Spence, who leads Oxford's Crossmodal Research Laboratory (it studies how senses work together), has won major international awards for his research, including the prestigious Experimental Psychology Society Prize and an Ig Nobel Prize for his work on how the sound of crunching potato chips affects the snack's flavour. He also serves as a consultant for major food companies such as Starbucks: He helped the company develop a soundtrack to complement its coffee.

Chefs such as Blumenthal, owner of The Fat Duck in Bray, west of London, have used Spence's research to manipulate the senses – often introducing technology in the process.
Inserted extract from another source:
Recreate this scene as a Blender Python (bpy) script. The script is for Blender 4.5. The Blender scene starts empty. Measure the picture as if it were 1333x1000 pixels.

Blumenthal's Sound of the Sea (oysters, razor clams and uni served on a "sand" of tapioca and fried panko, then topped with seafood foam) is served with an iPod tucked into a seashell so that diners can listen to the sound of crashing waves as they eat.

Spence, who helped to concoct the dish, has shown that diners find seafood flavours stronger and saltier when they hear the sound of the ocean, as opposed to, say, the clucking of chickens. In the future, he would like to see even more technology in dining rooms: musical plates and images projected onto tables.

At Paul Pairet's Ultraviolet in Shanghai, the 10-seat dining room is outfitted with 360-degree video-screen walls, speakers and scent diffusers so that courses can be paired with images, sounds and aromas. In Canada, drinks at Toronto's BarChef are served amid a haze of scented smoke or mist, while Marc Lepine of Atelier in Ottawa has handed out red-lensed eyeglasses to alter the colour of meals, and created a Michael Jackson-inspired chocolate truffle topped with pop rocks, which is delivered by a server wearing a single white glove as The Way You Make Me Feel blasts on the restaurant's speakers. But Lepine's experiments are not exactly based on science, he admitted. "We just like to do things that make people feel a little silly and childlike," he said.

It's tricks like these that cause some critics to dismiss multisensory dining as precious and gimmicky, and accuse the movement of being more about a chef's ego than the food itself. In a story in February's Vanity Fair magazine, titled "Tyranny – It's What's for Dinner," writer Corby Kummer described drawn-out, "deliberately disorienting" meals such as the ones at El Bulli as a bid "to shift the balance of power from diner to chef. They demanded unconditional surrender."

But Spence disagrees, arguing that his findings can be used by anyone. "Once you understand that sound affects flavour, you can try pairing different wines with different music," he said. "Or, if I know serving desserts on a white plate enhances the sweetness of a dessert, that's something I want to do today and thereafter."

Though Spence is aware that some see his ideas as radical or far-fetched, he is not overly concerned. "With these test kitchens, it's hard to say whether it's an experimental lab or a restaurant," he said. "The boundaries blur, and that's part of the fun."

Taste tests

Research conducted by experimental psychologist Charles Spence shows that everything about the dining experience – from the colour, texture or shape of your plate, to the sounds you hear while eating – affects flavour. See for yourself. Below are some tests, based on Spence's research, that you can recreate at your next dinner party.

White plate, black plate

Try serving the same dessert to your guests on both black plates and white ones. Spence conducted this test using strawberry mousse at El Bulli's test kitchen in Spain (though the test has been recreated using different types of desserts with similar results). The dessert on the white plate should taste sweeter.

Weighted bowls

Divide the same yogurt into different bowls of varying weights, then have your guests taste it out of each bowl. Ask them which one has the best flavour. When conducting this experiment, Spence found that respondents overwhelmingly graded the yogurt in the heavier bowl as having the best flavour. This, he said, is because we tend to associate heavier items with higher quality.

Cotton and gravel

Serve your guests a bowl of ice cream or sorbet while asking them to hold something soft, such as cotton, in their other hand. Ask them to describe the texture of the ice cream. Then, have your guests taste the same ice cream while holding something rough to the touch, such as gravel. Ask them again to describe the ice cream's texture. In Spence's tests, respondents typically described the texture of the ice cream as smoother and softer while holding the cotton, and rough or gritty while holding the gravel.